Blazers injuries: Gary Payton II (out), Olivier Sarr (out), Jusuf Nurkic (questionable), Keon Johnson (questionable), Justice Winslow (questionable)

Nets injuries: T. J. Warren (out), Kyrie Irving (out)

SBN Affiliate: Netsdaily

The Matchup

  • Jusuf Nurkić Coming back from injury isn’t easy, so let’s not nominate reserve center Drew Eubanks as the long term starter just yet. Nevertheless, it has to be said that Nurkić was pretty bad on Tuesday against the Spurs. It’s not all his fault that Jakob Poeltl scored a carrier high 31 points and pulled down 14 rebounds, but he was far from an innocent bystander. Rather more of a guilty bystander. The game against the Nets is another chance to get back some mojo...assuming he plays. Whether Nurkic or Eubanks suits up, Nic Claxton was the starting center for the Nets against the Kings. Domantas Sabonis beat Claxton every way possible. A healthy and locked-in Nurkić should be able to have his way with Claxton. While Nurkić might not quite be either of those things right now, this is a good opportunity to have some success and get some confidence. Of course after the performance against the Spurs the Blazers might just decide he needs more time to recuperate, in which case it’ll be up to Eubanks to run Claxton around the floor.
  • Challenge anyone not named Durant to perform One of the biggest on-court reasons the Nets are off to a slow start is that opponents are doing their utmost to make Kevin Durant’s life miserable. How do you do that? Lots of double (or triple) teams and physicality. With Kyrie Irving still unavailable and Ben Simmons averaging 5.8 points per game (if he even manages to suit up), forcing Durant to rely on his teammates means a pretty large drop in talent deciding the outcome of Nets games. Make no mistake, expect Durant to do Kevin Durant things and put up stats that would be the envy of most of the NBA, but a successful night for the Blazers almost certainly means that Durant was contained to mere mortal levels.
  • Hit them hard and fast The schedule gods are shining on Portland this game, with the Nets playing in the last game of a four-game road trip. On Tuesday, after about four minutes had elapsed in the second quarter, it was all Kings. By the end of the quarter the Kings lead by 19 and it was over. If the Blazers can hit them hard and build up an early lead it’s hard to see the Nets mounting a comeback. They’ll be thinking of the long trip home and hoping that Irving can come back and help turn things around.

What Others Are Saying

Marc J. Spears interviewed Kevin Durant for Andscape, and if Durant is upset about his situation he sure isn’t letting on.
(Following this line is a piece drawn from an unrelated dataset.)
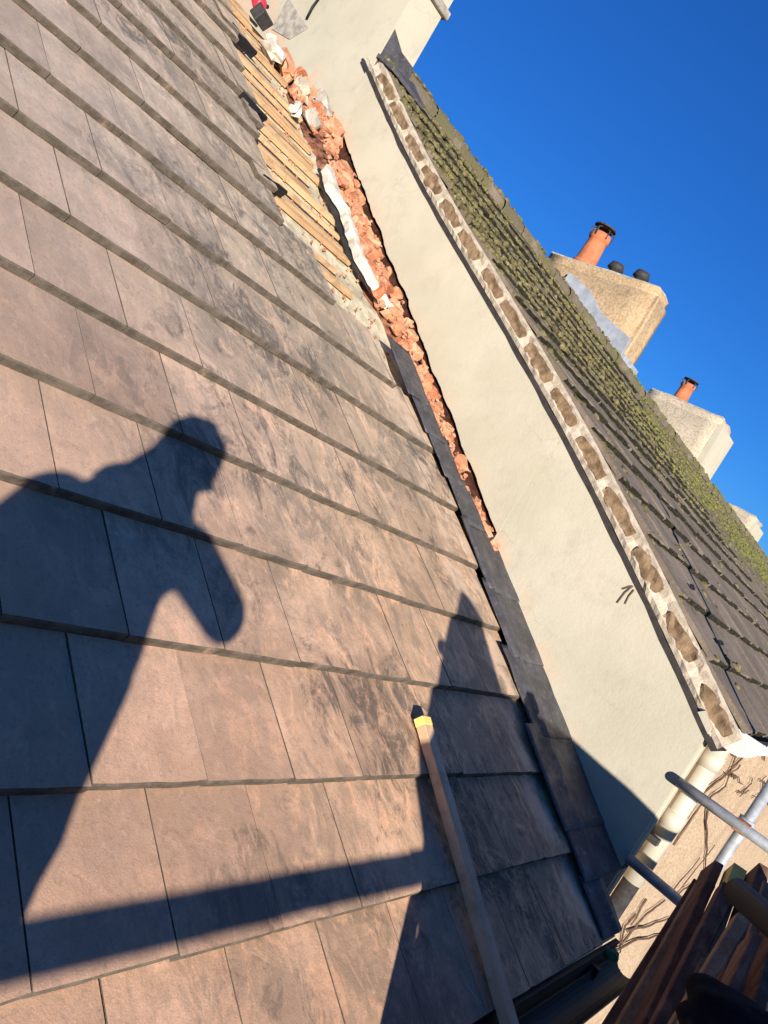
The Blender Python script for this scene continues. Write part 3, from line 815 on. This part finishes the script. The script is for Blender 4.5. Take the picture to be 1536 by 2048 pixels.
for y in (6.28, 5.84):
    c = MB().tube([F(10.5, y, 3.82), F(10.5, y, 3.93), F(10.5, y, 3.94), F(10.5, y, 4.03)], [.08, .08, .13, .10], 14).build('flue_cowl', M['darkmetal'], e1, True)
mb = MB().prism([F(10.29, 5.33, 2.62), F(10.29, 5.33, 3.0), F(10.29, 5.95, 3.20), F(10.29, 6.3, 3.44), F(10.29, 6.78, 3.60), F(10.29, 6.85, 3.2), F(10.29, 6.3, 2.5)], (-.04, 0, 0)); mb.build('lead_flashing_sheet', LG, e1, bevel=.003)
MB().box(F(10.30, 5.28, 2.3), F(10.9, 5.345, 2.78)).build('lead_apron', LG, e1, bevel=.004)
e2, F = chimney(15.19, 16.2, 5.33, 7.0, 3.66, 'roughg', True, 'grey tan chimney with bright cream street side and small clay pot')
pot(e2, *F(15.5, 6.42, 3.68), .42, .15)
MB().box(F(15.16, 5.25, 2.2), F(16.3, 5.31, 2.62)).build('lead_apron', M['lead'], e2)
e3, F = chimney(20.8, 21.9, 5.30, 6.5, 3.10, 'roughg', True, 'low pale chimney farthest away on the ridge at the right edge')

# ================================================================== our gutter
og = empty('black_gutter', (0, .40, -1.30)); tag(og, 'black half round gutter along the eaves of the nearest roof', 'gutter')
mb = MB()
for x in (-2.5, 3.62):
    for i in range(n + 1):
        a = math.pi + math.pi * i / n; mb.v.append((x, .06 * math.cos(a), .06 * math.sin(a)))
for i in range(n): mb.f.append((i, i + 1, i + n + 2, i + n + 1))
o = mb.build('gutter_trough', M['black'], og, True); s = o.modifiers.new('t', 'SOLIDIFY'); s.thickness = .004
MB().box((-2.5, .075, -.16), (3.60, .095, .045)).build('fascia_board', M['black'], og)
for x in [-1.6, -.6, .4, 1.4, 2.4, 3.3]: MB().box((x, .04, -.07), (x + .03, .075, .01)).build('gutter_bracket', M['black'], og)
ow = MB().box((-3, .58, -7.2), (3.90, .8, -1.40)).build('own_house_wall', M['render']); tag(ow, 'cream front wall of the nearest house under its black gutter', 'house')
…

As the dust settled about an hour after the blowout for the roller-coaster Nets, 12-time All-Star Kevin Durant was at peace, sporting a smile and wearing his trademark baseball cap. He expressed his gratitude for being able to play basketball for a living.

Net Income of Netsdaily says that the Nets’ controversies and problems don’t stop with the players. Owner Joe Tsai is up to his eyeballs in it as well.
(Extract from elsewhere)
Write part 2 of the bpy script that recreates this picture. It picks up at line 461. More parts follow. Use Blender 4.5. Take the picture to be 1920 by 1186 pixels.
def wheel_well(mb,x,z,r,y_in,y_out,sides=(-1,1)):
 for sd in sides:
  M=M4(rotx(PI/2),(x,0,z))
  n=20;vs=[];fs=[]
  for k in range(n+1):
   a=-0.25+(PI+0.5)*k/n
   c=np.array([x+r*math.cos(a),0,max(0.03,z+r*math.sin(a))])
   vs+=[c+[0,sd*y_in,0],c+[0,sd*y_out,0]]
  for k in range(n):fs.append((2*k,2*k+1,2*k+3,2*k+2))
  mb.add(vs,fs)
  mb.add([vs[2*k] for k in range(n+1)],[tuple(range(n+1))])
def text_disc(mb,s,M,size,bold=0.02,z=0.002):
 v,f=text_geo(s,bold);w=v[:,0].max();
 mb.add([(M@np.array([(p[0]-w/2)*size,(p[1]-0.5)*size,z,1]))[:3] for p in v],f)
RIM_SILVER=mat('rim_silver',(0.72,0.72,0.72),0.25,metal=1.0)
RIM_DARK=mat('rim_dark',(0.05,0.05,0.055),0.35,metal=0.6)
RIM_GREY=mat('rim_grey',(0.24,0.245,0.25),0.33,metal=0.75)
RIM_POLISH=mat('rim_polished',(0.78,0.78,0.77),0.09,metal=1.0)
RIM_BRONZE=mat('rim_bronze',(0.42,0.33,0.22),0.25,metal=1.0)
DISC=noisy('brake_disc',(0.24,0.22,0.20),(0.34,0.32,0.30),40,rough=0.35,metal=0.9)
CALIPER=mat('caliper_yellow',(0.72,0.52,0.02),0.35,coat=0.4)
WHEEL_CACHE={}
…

Now, with his hardline stance on Kyrie Irving’s promotion of an antisemitic video, he has something new to cope with: criticism that paints him as hypocritical from a human rights perspective. The company he co-founded — and the main source of his wealth — has been accused by some of working with the Communist Party in its persecution of the Uighur Muslim minority which dominates in the northwest province of Xinjiang. Some have called it genocide. Somewhere beyond a million Uighurs have been sent to interment camps and blanket government surveillance is the rule. U.S. officials say they don’t have an accurate number of those imprisoned. There are few human rights issues of greater concern in the world.

The Nets record so far is poor, and to salvage the season the Nets feel they need Simmons to come through writes Shams Charania and Sam Amick (subscription required).

With Simmons’ lack of availability already a major issue for the Nets — not to mention his lackluster play when he had stepped foot on the court — the timing of his return couldn’t have been any better. Yet with the Nets desperately trying to save their season amid the recent departure of coach Steve Nash and the unresolved Kyrie Irving controversy, the skepticism about Simmons’ ultimate impact remains.